Canada’s oil-rich province of Alberta is flirting with independence. The country’s prime minister hears echoes of Brexit.
Could Alberta leave Canada?
When Alberta’s premier, Danielle Smith, last week announced a referendum in October on whether the province should hold a binding vote for independence, Canada’s prime minister Mark Carney described the move as “a very dangerous bluff”. As a former governor of the Bank of England from 2013 to 2020, Carney said he knew the consequences such referendums could have.
“I saw first-hand what happened in the United Kingdom when the view was, ‘vote for this, it’ll be soft, and then we’ll negotiate’,” he said.
“They’re still, 10 years later, trying to undo what people didn’t think they were voting for, but what they ended up having.”
A former journalist who leads the right-wing United Conservative Party, Smith says she wants Alberta to remain part of Canada. But after a court blocked a straightforward referendum on independence despite a petition attracting enough signatures to put it on the ballot, she said Albertans should be able to choose to go ahead with such a vote.
The question put to the people on October 19th will be a complicated one, reflecting the fact that a petition for a referendum confirming Alberta’s place in Canada also gained enough signatures: “Should Alberta remain a province of Canada or should the Government of Alberta commence the legal process required under the Canadian Constitution to hold a binding provincial referendum on whether or not Alberta should separate from Canada?”

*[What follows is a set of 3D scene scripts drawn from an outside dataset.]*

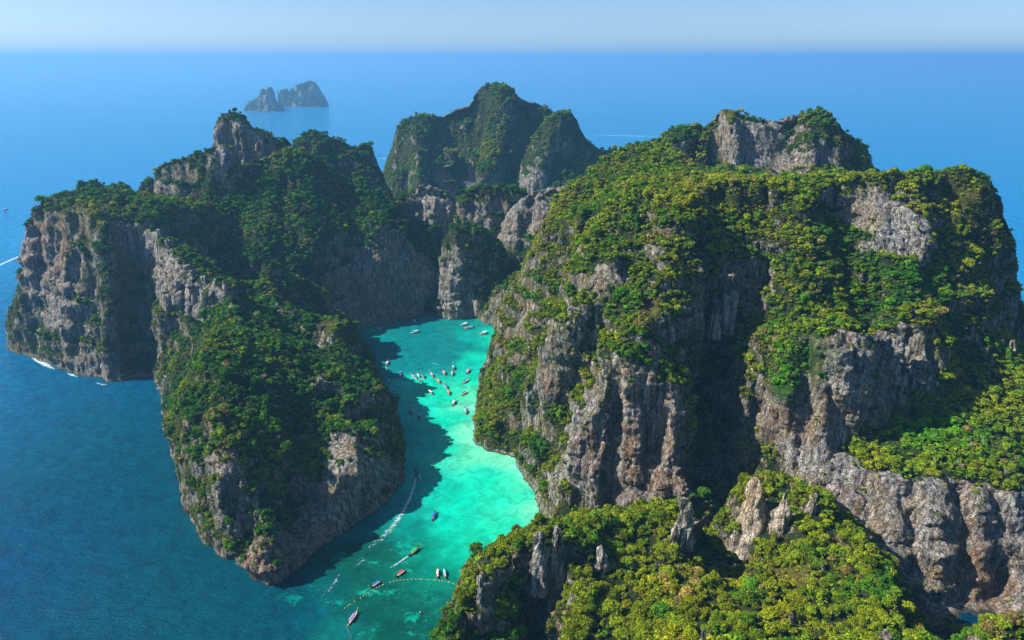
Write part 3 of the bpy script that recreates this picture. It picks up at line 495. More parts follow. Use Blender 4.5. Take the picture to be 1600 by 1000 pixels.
for li, (k, d) in enumerate(LAND.items()):
    V, T = d['c']; far = d.get('far')
    tg = lambda M: np.maximum(np.linalg.norm(M - CAMV, axis=1) * 0.0035, 1.25)
    V, T = refine(V, T, lambda M: tg(M) * 2.4)
    N = normals(V, T); s = np.clip(1.15 - N[:, 2], 0, 1)
    q = 3.0 if far else 1.0
    V = V + N * (s * (nz3(V, 12 * q, 60 * q, 5) * 4.0 + -ridged(V, 6.0 * q, 42 * q, 8) * 2.2) * q + nz3(V, 11, 11, 9) * 1.8)[:, None]
    if not far:                       # ledges: short cliffs with a step above each
        N = normals(V, T); Nh = N.copy(); Nh[:, 2] = 0; hl = np.linalg.norm(Nh, axis=1); Nh /= np.maximum(hl, 1e-6)[:, None]
        zz = (V[:, 2] + 14 * nz3(V, 60, 60, 51) + 5 * nz3(V, 15, 15, 52)) / 21.0
        fz = zz - np.floor(zz); saw = fz - sstep(0.72, 1.0, fz)
        V = V + Nh * (saw * 9.0 * d.get('ledge', 1.0) * sstep(0.25, 0.6, hl) * sstep(-0.25, 0.35, nz3(V, 50, 50, 53)) * sstep(3, 15, V[:, 2]))[:, None]
    X = np.concatenate([V, np.stack([field(V, ROCKS), field(V, WARMS), field(V, GRASS), field(V, FRESH)], 1)], 1)
    X, T = refine(X, T, tg)
    V, rk, fw, fg, ff = X[:, :3], X[:, 3], X[:, 4], X[:, 5], X[:, 6]
    N = normals(V, T); s = np.clip(1.1 - N[:, 2], 0, 1)
    blocky = sstep(0.4, 0.9, rk)
    rid = 1 - 2 * np.abs(nz3(V, 3.4 * q, 26 * q, 12))
    strata = (nz3(V, 13, 2.6, 15) * 1.5 + (0.4 - 2 * np.abs(nz3(V, 5, 5, 16))) * 1.2) * blocky
    V = V + N * (s * (rid * 1.3 * q + nz3(V, 1.9 * q, 8 * q, 13) * 1.2 * q + strata) + nz3(V, 3.2 * q, 3.2 * q, 14) * 0.5)[:, None]
    N = normals(V, T)
    NS = smooth(N, T, 4)
    slope = NS[:, 2]
    nb = nz3(V, 34 * q, 70 * q, 21); ns = nz3(V, 11 * q, 26 * q, 22); nf = nz3(V, 4.5 * q, 9 * q, 23)
    veg = (slope - 0.30) * 1.5 + 0.75 * nb + 1.0 * ns + 0.7 * nf - 0.85 * rk + {'massif': 0.52, 'massif_summit': 0.82, 'rock_crest': 0.62, 'headland': 0.60, 'mountain': 0.98, 'mountain_shoulder': 0.95, 'cliff_amphitheatre': 0.80, 'hill_spur': 0.85, 'hill_tower': 0.80, 'hill_knoll': 0.85, 'ridge_shaded': 0.95, 'rock_wall': 0.95, 'promontory': 0.72}.get(k, 0.58)
    veg = sstep(0.2, 0.8, veg - (0.25 if far else 0.0)) * sstep(1.5, 5.0, V[:, 2])
    gr = np.clip(fg * (0.75 + 1.3 * ns + 1.0 * nf), 0, 1); fr = np.clip(ff * (0.9 + 0.6 * ns), 0, 1)
    me = mesh_np(k, V, T, ROCK, dict(veg=veg, warm=np.clip(fw, 0, 1), grass=gr, fresh=fr, bare=np.clip(rk, 0, 1) if not far else np.full(len(V), 0.5), pale=np.full(len(V), 0.0)), smooth_=False)
    o = link(k, me); tag(o, LABELS[k], 'islet' if far else 'hill', kind='structure')
    # places for trees and shrubs
    ctr = V[T].mean(1)
    area = 0.5 * np.linalg.norm(np.cross(V[T[:, 1]] - V[T[:, 0]], V[T[:, 2]] - V[T[:, 0]]), axis=1)
    vt = veg[T].mean(1); sl = slope[T].mean(1); g2 = gr[T].mean(1)
    toc = CAMV - ctr; dist = np.linalg.norm(toc, axis=1); facing = (toc * N[T].mean(1)).sum(1) / dist
    den = np.where(vt > 0.12, 0.07 + 0.22 * vt, 0.018 + 0.24 * sstep(0.05, 0.35, nz3(ctr, 7, 10, 73)) * (1 - 0.75 * np.clip(rk[T].mean(1), 0, 1))) * (1 - 0.45 * g2) * (ctr[:, 2] > 2.5)
    den = den * np.clip(700 / dist, 0.22, 1.15) * np.where(facing < -0.35, 0.25, 1.0)
    den = den * np.clip(0.62 + 1.5 * nz3(ctr, 8, 12, 71) + 0.9 * nz3(ctr, 20, 30, 72), 0.12, 1.35)
    if far: den *= 0.10
    n = RNG.poisson(den * area)
    ti = np.repeat(np.arange(len(T)), n)
    r1, r2 = RNG.random(len(ti)), RNG.random(len(ti)); fl = r1 + r2 > 1; r1[fl] = 1 - r1[fl]; r2[fl] = 1 - r2[fl]
    A0, A1, A2 = V[T[ti, 0]], V[T[ti, 1]], V[T[ti, 2]]
    Q = A0 + (A1 - A0) * r1[:, None] + (A2 - A0) * r2[:, None]
    PTS.append(dict(P=Q, sl=sl[ti], vt=vt[ti], gr=gr[T].mean(1)[ti], fr=fr[T].mean(1)[ti], N=N[T].mean(1)[ti], land=np.full(len(Q), li), dist=dist[ti]))
    

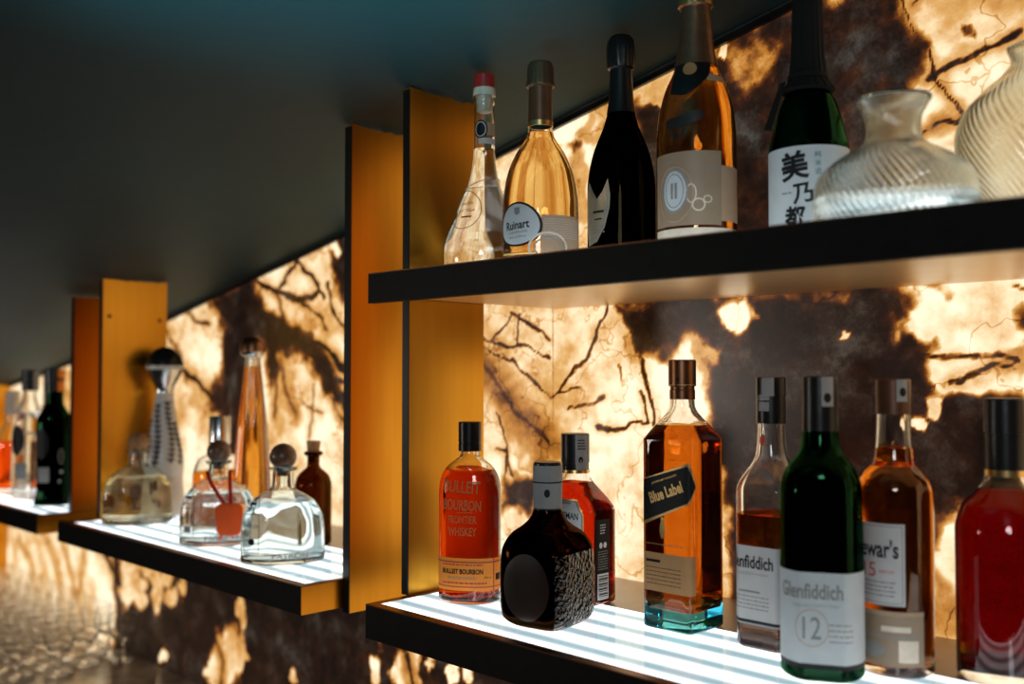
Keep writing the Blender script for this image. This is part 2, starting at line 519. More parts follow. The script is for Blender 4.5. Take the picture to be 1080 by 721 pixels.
def decal(name, form, layers, parent, step=.0025, base=.00035):
    """Prints flat shapes (cm along the surface / cm up) onto a Form: one mesh, one material per layer colour."""
    mats = []; bm = bmesh.new()
    for p, f, mat, lv in layers:
        if mat not in mats: mats.append(mat)
        b2 = bmesh.new()
        vv = [b2.verts.new((x / 100, 0, z / 100)) for x, z in p]
        for q in f:
            try: b2.faces.new([vv[i] for i in q])
            except ValueError: pass
        if any(len(q) > 4 for q in f): bmesh.ops.triangulate(b2, faces=b2.faces[:])
        lo, hi = p.min(0) / 100, p.max(0) / 100
        for ax, st in ((0, step), (2, .006)):
            c = lo[0 if ax == 0 else 1]; e = hi[0 if ax == 0 else 1]
            k = int((e - c) / st)
            for i in range(1, k + 1):
                co = [0, 0, 0]; co[ax] = c + i * st
                no = [0, 0, 0]; no[ax] = 1
                bmesh.ops.bisect_plane(b2, geom=b2.verts[:] + b2.edges[:] + b2.faces[:], plane_co=co, plane_no=no)
        off = base + lv * .00018
        m = {v: bm.verts.new(form.surf(v.co.x, v.co.z, off)) for v in b2.verts}
        for fa in b2.faces:
            try:
                nf = bm.faces.new([m[v] for v in fa.verts]); nf.material_index = mats.index(mat)
            except ValueError: pass
        b2.free()
    me = bpy.data.meshes.new(name); bm.to_mesh(me); bm.free()
    return link(name, me, parent, [M[x] for x in mats], True, 40)

# ------------------------------------------------------------------ bottles
def vessel(root, form, mat, t=.25, base=.7, neck_in=None, n=96, mi=None, mats=None, name='glass_body', punt=0., top_open=True):
    """Hollow glass wall: outside, lip, inside, as one closed skin."""
    t /= 100; base /= 100
    zs = form.levels(0, form.H)
    rings = [form.ring(z, n) for z in zs]
    zi = [z for z in form.levels(base, form.H)]
    inner = []
    for z in zi:
        extra = max(0, (1 - (z - base) / .006)) ** 2 * .004 if z - base < .006 else 0
        inner.append(form.ring(z, n, t + extra))
    rings += inner[::-1]
    return loft(name, rings, root, mats or [M[mat]], angle=50, mi=(lambda a, i, L: mi(a, zs[i] * 100 if i < len(zs) else 99)) if mi else None)

def fill(root, form, mat, level, t=.25, base=.7, n=72, name='liquid'):
    t = t / 100 - .0004; b = base / 100 - .0004
    zs = form.levels(b, level / 100, 30)
    rings = []
    for z in zs:
        extra = max(0, (1 - (z - b) / .006)) ** 2 * .004 if z - b < .006 else 0
        rings.append(form.ring(z, n, t + extra))
    return loft(name, rings, root, [M[mat]], angle=50)

def start(name, xy, z, rz, label, cat, group=None):
    return empty(name, (xy[0], xy[1], z), rz, label, cat, group)

def settle(b, xy, k, H):
    """Re-seat a finished bottle: new place on the shelf, k times as wide; height follows the eye line over the shelf edge."""
    b.location.x, b.location.y = xy
    b.scale = (k, k, (H * k - 12.46 * (1 - k)) / H)

def view_of(xy, rz):
    """Direction (in the bottle's own plan) of the camera's sideways axis, for fitting silhouettes."""
    return cam_rz(*xy) - rz

# ------------------------------------------------------------------ the setting
CEIL = [(-3.6, 1.515), (-3.0, 1.59), (-2.3, 1.704), (-1.94, 1.771), (-1.55, 1.842), (-1.12, 1.930), (-1.0, 1.954), (-.6, 2.034), (0, 2.155), (1.4, 2.44)]
_cx, _cz = zip(*CEIL)
def ceil_z(x): return float(pchip(_cx, _cz, [x])[0])

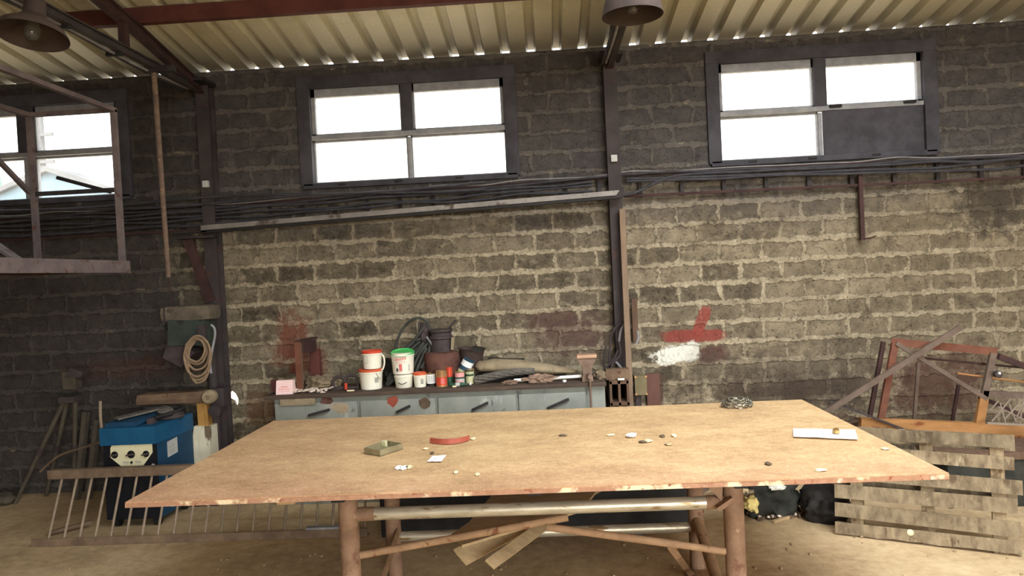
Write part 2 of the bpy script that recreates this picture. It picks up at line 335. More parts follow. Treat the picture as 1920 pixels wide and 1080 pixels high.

With a population of almost five million people, Alberta has the highest GDP per capita of any province, chiefly because its oil sands produce more than 80 per cent of Canada’s crude oil. The predominantly conservative province has long had a difficult relationship with Ottawa, particularly under Liberal administrations.
Tensions were especially high under Carney’s predecessor Justin Trudeau, whose policies to reduce carbon emissions were perceived as hostile to Alberta’s interests as an oil-producing region. Carney has taken a more conciliatory approach, signing a memorandum of understanding last November on the construction of a pipeline from Alberta to the Pacific.
A poll by the Angus Reid Institute this week found that 60 per cent of Albertans would vote No in October’s referendum compared with 35 per cent who would vote Yes, although half said they found the question confusing. Support for independence is lower, according to a CBC poll in late April that found 27 per cent would vote to leave Canada compared with 67 per cent who want to stay.
Even if October’s referendum passes, there are a number of hurdles in the way of holding a binding vote on independence. The court order blocking an independence referendum this year followed a challenge from the indigenous people from the First Nations who said they were not consulted.
Canada’s constitution recognises treaties agreed between the indigenous peoples and the British Crown before Alberta joined the Canadian Confederation in 1905. Grand Chief Trevor Mercredi of the Treaty 8 First Nations said Alberta should pause all preparations for the referendum until there was “meaningful consultation and engagement” with the indigenous peoples.
“Treaty No 8 was entered into with the Crown long before Alberta became a province. These sacred agreements cannot simply be ignored or politically worked around,” he said.
Canada could face another separatist referendum if the Parti Québécois, which is ahead in the polls, wins a provincial election later this year. The French-speaking province held two failed referendums on independence in 1980 and 1995 and party leader Paul St-Pierre Plamondon has promised that if he wins the election there will be a third.